The Flash is now available on digital as of today, which means that a whole new audience who never bothered to see the recent DC bomb in theaters are having their eyes opened to the truly unique experience of the Scarlet Speedster’s very first solo movie. With HD clips now circulating online in the wake of its VOD release, fresh outrage is being pointed at The Flash‘s truly jaw-dropping (for the wrong reasons) cameo-laden ending.
In a multiversal collision, Ezra Miller’s Barry Allen sees visions of heroes from DC past, many of whom are recreated posthumously, which would already be a questionable practice even if these weren’t realized with truly execrable CGI. Perhaps the one that stings the most is the decision to recreate Christopher Reeve, the original superhero movie icon, in a scene that is being routinely torn apart on social media.
And yet, as hard as it is to believe, there exists another Christopher Reeve cameo achieved with visual effects that is arguably even more shocking, for all the wrong reasons, than even The Flash‘s Superman resurrection. Airing during Super Bowl XXXIV in 2000, Nuveem Investments left audiences stunned with a commercial that predicted a utopian future where spinal paralysis had become a thing of the past, culminating in a moment in which the paraplegic Reeve is shown walking.

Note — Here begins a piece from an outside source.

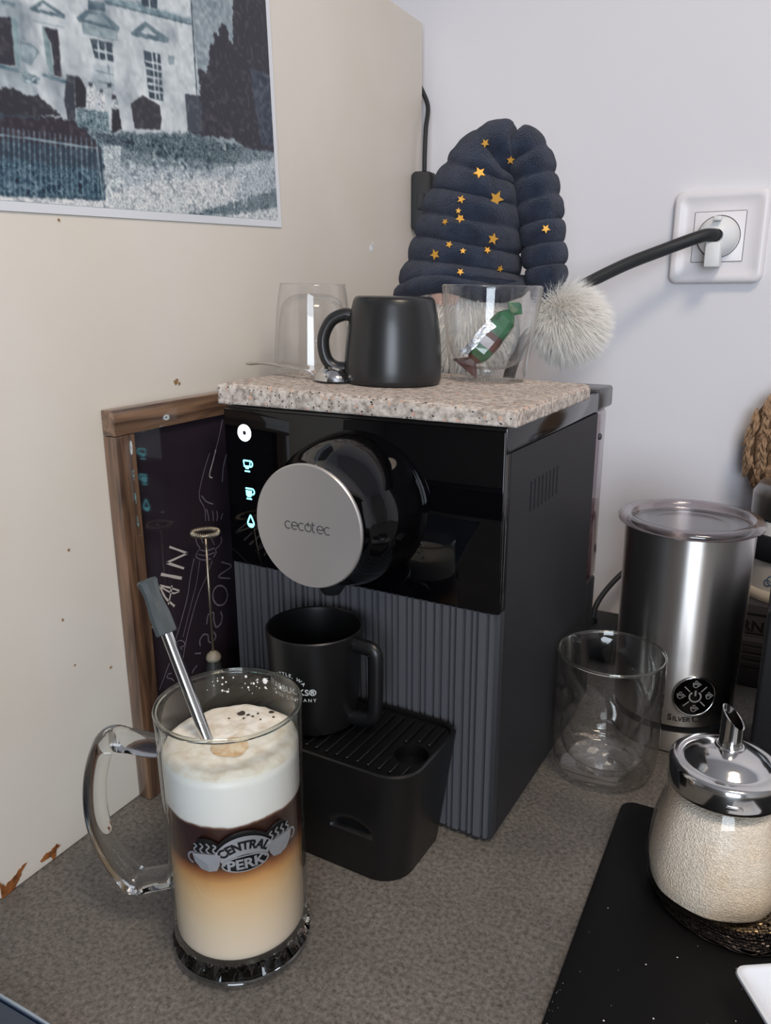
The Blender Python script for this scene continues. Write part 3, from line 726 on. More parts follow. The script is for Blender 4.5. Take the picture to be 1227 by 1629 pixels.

The ad resulted in the National Spinal Cord Injury Association being inundated with calls from those who believed Reeve (who became paralyzed from the shoulders down after a horse-riding incident in 1995) had been miraculously cured. Many of these calls came from disabled individuals or able-bodied people with disabled relatives who were eager to know how Reeve’s “recovery” had come about or else if it was a plausible prediction.
Although clearly engineered as a rather bare-faced example of “inspiration porn,” the Nuveem commercial had the unwanted affect of raising hopes that this bit of visual trickery was either already reality or could become so in just a few short years. “When you go out with an advertisement like that you tread a very, very narrow line between trying to be creative…and being misleading,” the NSCIA’s executive director Thomas Countee Jr. said in response to it.
In contrast, The Flash‘s Reeve cameo may be ghoulish due to it being produced long after Reeve’s death, but at least its poor CGI means it can’t be guilty of misleading anyone that the much-missed actor and activist (who was a great supporter of advancements in stem cell research to combat spinal injuries) was still alive.